A Third Type of Reverse Exchange
This is definitely not one you would want to do; however, there are intermediaries who structure the reverse exchange this way. They do this to minimize or even eliminate all the risks to themselves. However, this maximizes the risks to you, the taxpayer! A bit unfair, don't you think?

Here's how it works:
Once again, through the services of an intermediary, the taxpayer will loan the intermediary the necessary amount of money to acquire the replacement property. Similar to a Front-leg Reverse, the intermediary immediately causes the replacement property to be transferred to the taxpayer. This time, however, the taxpayer does not exchange the relinquished property to the intermediary. The taxpayer has possession of both properties! Imagine that.


Construction Exchange

Let's say you want a property but in its current state it is not valuable enough to do a fully tax-deferred exchange. In other words, if you were to acquire it you would be trading down and have a tax consequence as a result. Once again, here is a situation where a competent and experienced qualified intermediary can be invaluable by providing solutions and assistance. What we would do is acquire the property for you, put the improvements on it while we are holding it (per your specifications), and transfer it to you within 180 days of when you disposed of your first relinquished property. Sound familiar? You must follow the rules of a typical deferred exchange in addition to a new set of rules discussed below.

Let us go through this again and add the necessary information as we go. First, the taxpayer disposes of their relinquished property utilizing our services (few qualified intermediaries are willing to or capable of doing these exchanges).
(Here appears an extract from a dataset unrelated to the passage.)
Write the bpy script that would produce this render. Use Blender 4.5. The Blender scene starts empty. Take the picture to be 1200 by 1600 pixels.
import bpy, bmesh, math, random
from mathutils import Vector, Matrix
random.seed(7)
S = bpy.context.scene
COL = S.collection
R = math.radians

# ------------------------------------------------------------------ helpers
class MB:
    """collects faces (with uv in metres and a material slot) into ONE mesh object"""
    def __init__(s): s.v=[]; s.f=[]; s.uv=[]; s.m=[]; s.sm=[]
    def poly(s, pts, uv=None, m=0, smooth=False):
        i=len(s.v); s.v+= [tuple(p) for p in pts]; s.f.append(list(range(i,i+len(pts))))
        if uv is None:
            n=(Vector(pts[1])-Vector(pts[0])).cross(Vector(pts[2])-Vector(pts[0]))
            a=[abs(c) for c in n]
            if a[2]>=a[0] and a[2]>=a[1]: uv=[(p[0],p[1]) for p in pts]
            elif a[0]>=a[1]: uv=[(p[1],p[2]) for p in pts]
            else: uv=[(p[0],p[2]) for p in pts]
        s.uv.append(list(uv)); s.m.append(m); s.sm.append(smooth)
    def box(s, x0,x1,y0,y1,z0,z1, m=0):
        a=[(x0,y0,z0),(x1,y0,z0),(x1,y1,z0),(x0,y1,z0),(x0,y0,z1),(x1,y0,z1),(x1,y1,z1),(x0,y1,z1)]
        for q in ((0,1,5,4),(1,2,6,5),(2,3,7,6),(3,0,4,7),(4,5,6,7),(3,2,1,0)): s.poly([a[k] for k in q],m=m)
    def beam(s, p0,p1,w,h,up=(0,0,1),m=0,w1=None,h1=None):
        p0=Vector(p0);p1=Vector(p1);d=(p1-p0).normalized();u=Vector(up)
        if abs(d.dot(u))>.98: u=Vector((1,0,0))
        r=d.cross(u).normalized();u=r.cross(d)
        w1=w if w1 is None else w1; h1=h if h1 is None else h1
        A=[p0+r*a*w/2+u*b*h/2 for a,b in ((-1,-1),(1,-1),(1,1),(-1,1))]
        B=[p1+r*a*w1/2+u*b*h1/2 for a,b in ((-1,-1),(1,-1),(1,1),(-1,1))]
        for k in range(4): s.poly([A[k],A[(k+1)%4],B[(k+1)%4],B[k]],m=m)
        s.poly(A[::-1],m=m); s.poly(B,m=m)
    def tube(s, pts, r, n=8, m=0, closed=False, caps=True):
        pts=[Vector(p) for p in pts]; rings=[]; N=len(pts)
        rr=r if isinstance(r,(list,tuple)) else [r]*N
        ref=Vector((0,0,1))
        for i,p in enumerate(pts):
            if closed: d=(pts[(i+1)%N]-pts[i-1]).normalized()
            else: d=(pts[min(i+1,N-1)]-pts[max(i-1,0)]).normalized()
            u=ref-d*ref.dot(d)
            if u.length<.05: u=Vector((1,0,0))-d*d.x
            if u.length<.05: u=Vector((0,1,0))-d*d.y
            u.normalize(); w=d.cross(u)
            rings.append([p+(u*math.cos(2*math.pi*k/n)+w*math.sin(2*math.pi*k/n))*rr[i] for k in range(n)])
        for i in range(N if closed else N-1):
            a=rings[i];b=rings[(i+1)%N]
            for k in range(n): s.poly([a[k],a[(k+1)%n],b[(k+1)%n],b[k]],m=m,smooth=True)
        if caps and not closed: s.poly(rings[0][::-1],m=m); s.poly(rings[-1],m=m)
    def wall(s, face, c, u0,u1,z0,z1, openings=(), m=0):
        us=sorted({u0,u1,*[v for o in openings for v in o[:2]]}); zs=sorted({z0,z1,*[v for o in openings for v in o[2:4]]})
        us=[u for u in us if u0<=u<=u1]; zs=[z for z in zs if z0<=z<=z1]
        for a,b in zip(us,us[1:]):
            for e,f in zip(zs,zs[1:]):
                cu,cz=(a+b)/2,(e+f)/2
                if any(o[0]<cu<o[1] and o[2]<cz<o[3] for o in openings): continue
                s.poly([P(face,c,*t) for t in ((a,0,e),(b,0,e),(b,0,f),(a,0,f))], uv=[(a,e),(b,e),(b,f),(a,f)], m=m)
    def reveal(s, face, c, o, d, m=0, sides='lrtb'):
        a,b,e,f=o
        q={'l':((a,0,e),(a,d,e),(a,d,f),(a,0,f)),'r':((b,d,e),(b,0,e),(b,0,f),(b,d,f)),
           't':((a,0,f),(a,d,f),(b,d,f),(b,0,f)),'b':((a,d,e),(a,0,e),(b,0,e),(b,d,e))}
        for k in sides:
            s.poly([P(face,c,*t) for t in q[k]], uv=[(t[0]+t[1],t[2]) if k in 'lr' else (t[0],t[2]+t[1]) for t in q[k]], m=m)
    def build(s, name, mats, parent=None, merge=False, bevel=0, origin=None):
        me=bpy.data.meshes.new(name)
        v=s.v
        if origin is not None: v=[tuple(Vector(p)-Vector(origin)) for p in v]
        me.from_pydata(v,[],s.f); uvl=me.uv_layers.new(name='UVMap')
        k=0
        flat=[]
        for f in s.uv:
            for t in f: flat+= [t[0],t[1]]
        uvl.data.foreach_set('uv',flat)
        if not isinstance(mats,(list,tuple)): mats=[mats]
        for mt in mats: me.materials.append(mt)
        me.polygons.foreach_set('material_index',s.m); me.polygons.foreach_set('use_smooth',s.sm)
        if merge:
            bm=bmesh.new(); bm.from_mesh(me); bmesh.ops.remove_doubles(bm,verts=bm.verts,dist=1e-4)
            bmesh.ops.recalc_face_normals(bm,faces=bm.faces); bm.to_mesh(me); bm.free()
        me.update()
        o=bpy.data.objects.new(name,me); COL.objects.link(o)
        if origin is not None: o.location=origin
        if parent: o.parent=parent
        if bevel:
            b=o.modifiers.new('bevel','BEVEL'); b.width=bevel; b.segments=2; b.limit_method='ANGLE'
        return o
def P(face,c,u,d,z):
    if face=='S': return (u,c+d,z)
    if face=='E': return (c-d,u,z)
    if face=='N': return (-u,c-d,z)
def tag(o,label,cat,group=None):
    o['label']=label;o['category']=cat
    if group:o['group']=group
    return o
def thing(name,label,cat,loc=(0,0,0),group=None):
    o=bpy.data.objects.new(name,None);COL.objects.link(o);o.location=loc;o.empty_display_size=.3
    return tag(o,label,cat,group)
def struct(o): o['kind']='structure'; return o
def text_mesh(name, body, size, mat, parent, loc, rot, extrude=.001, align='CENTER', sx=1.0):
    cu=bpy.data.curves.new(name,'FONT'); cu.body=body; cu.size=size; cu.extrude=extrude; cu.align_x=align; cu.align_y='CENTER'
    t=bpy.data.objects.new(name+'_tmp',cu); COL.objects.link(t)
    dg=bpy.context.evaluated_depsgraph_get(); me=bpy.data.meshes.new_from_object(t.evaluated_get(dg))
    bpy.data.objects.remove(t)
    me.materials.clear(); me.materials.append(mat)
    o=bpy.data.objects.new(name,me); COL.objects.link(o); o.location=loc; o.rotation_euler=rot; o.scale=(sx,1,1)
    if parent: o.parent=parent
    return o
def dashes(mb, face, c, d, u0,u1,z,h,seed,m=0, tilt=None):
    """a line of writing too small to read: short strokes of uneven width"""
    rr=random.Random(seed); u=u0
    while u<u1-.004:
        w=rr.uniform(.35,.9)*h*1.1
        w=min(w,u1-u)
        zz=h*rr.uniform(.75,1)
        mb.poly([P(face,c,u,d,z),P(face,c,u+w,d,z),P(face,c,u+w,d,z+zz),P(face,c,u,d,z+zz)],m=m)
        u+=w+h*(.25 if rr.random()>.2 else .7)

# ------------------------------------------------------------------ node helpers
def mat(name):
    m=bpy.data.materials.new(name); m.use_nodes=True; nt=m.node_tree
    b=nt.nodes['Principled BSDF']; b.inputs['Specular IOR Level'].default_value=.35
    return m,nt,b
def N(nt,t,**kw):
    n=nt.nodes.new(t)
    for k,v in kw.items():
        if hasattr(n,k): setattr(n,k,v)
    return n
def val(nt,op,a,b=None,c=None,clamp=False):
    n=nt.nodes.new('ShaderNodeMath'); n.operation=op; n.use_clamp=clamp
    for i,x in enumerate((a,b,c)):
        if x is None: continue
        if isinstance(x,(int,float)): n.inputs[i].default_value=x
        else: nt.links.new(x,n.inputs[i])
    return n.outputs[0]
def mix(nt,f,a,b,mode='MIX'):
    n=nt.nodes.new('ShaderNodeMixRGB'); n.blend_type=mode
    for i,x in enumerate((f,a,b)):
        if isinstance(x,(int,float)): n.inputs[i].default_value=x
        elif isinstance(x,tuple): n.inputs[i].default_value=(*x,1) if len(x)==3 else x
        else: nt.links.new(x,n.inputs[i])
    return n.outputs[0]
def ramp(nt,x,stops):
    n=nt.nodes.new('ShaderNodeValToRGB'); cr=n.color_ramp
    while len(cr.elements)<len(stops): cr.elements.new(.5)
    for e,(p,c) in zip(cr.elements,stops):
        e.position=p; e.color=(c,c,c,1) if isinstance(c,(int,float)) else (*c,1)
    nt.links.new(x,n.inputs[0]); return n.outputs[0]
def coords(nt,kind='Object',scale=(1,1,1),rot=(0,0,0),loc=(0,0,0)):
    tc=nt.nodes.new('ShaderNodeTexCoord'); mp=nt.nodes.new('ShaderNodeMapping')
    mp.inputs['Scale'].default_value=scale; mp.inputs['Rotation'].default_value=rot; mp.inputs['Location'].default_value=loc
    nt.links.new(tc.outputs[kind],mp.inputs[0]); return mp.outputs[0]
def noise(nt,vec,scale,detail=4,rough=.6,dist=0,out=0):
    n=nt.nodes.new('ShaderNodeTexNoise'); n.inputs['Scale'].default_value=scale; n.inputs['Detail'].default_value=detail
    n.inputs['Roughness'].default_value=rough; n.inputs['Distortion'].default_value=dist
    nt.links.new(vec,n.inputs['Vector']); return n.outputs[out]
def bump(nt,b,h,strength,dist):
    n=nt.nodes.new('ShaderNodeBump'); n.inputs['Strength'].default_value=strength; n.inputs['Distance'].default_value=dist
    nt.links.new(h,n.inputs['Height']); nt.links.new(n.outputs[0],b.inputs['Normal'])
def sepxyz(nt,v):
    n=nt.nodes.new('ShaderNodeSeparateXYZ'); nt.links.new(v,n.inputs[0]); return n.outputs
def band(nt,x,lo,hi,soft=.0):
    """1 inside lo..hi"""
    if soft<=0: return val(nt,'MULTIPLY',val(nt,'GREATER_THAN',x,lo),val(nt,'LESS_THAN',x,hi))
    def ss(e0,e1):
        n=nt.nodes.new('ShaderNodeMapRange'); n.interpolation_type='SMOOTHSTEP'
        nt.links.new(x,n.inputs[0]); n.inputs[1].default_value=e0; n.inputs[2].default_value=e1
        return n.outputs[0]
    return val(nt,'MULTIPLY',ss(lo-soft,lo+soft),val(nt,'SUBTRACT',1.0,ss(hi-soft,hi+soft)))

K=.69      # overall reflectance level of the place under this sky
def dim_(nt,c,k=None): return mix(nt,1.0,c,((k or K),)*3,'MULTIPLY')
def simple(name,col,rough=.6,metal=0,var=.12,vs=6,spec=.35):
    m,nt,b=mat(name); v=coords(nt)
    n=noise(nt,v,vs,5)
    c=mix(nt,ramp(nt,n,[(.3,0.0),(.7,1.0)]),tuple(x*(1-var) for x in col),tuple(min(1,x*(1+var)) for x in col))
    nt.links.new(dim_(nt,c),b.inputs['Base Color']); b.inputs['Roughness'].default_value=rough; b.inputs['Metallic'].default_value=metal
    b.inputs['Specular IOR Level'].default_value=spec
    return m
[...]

We immediately sell the relinquished property to the buyer and use the net proceeds to acquire the replacement property. But here are the first two major differences: 1) we actually acquire the replacement property through a new corporation (a "single-purpose entity") for liability purposes, 2) this entity holds on to the replacement property and puts on the improvements. Consequently, the taxpayer must now abide by the rules of the typical deferred exchange. In addition, the IRS imposes additional rules for the acquisition of the replacement property.

From the IRS website...

Replacement property to be produced. Gain or loss from a deferred exchange can qualify for nonrecognition even if the replacement property is not in existence or is being produced at the time you identify it as replacement property. If you need
to know the FMV of the replacement property to identify it, estimate its FMV as of the date you expect to receive it.

To determine whether the replacement property you received qualifies as like-kind by being substantially the same as the property you identified, do not take into account any variations due to usual production changes. Substantial changes in the property to be produced, however, will disqualify it as like-kind property.

If your identified replacement property is personal property to be produced, it must be completed by the date you receive it to qualify as like-kind property.

If your identified replacement property is real property to be produced and it is not completed by the date you receive the property, it may still qualify as like-kind property. It will qualify as like-kind property only if, had it been completed on time,the property you received would have been considered to be substantially the same as the property you identified. It is considered to be substantially the same only to the extent the property received is considered real property under local law.

However, any additional production on the replacement property after you receive it does not qualify as like-kind property. (To this extent, the transaction is treated as a taxable exchange of property for services.)

Receipt requirement. The property must be received by the earlier of:

The 180th day after the date on which you transfer the property given up in the exchange, or

The due date, including extensions, for your tax return for the tax year in which the transfer of the property given up occurs.

You must receive substantially the same property that met the identification requirement, discussed earlier.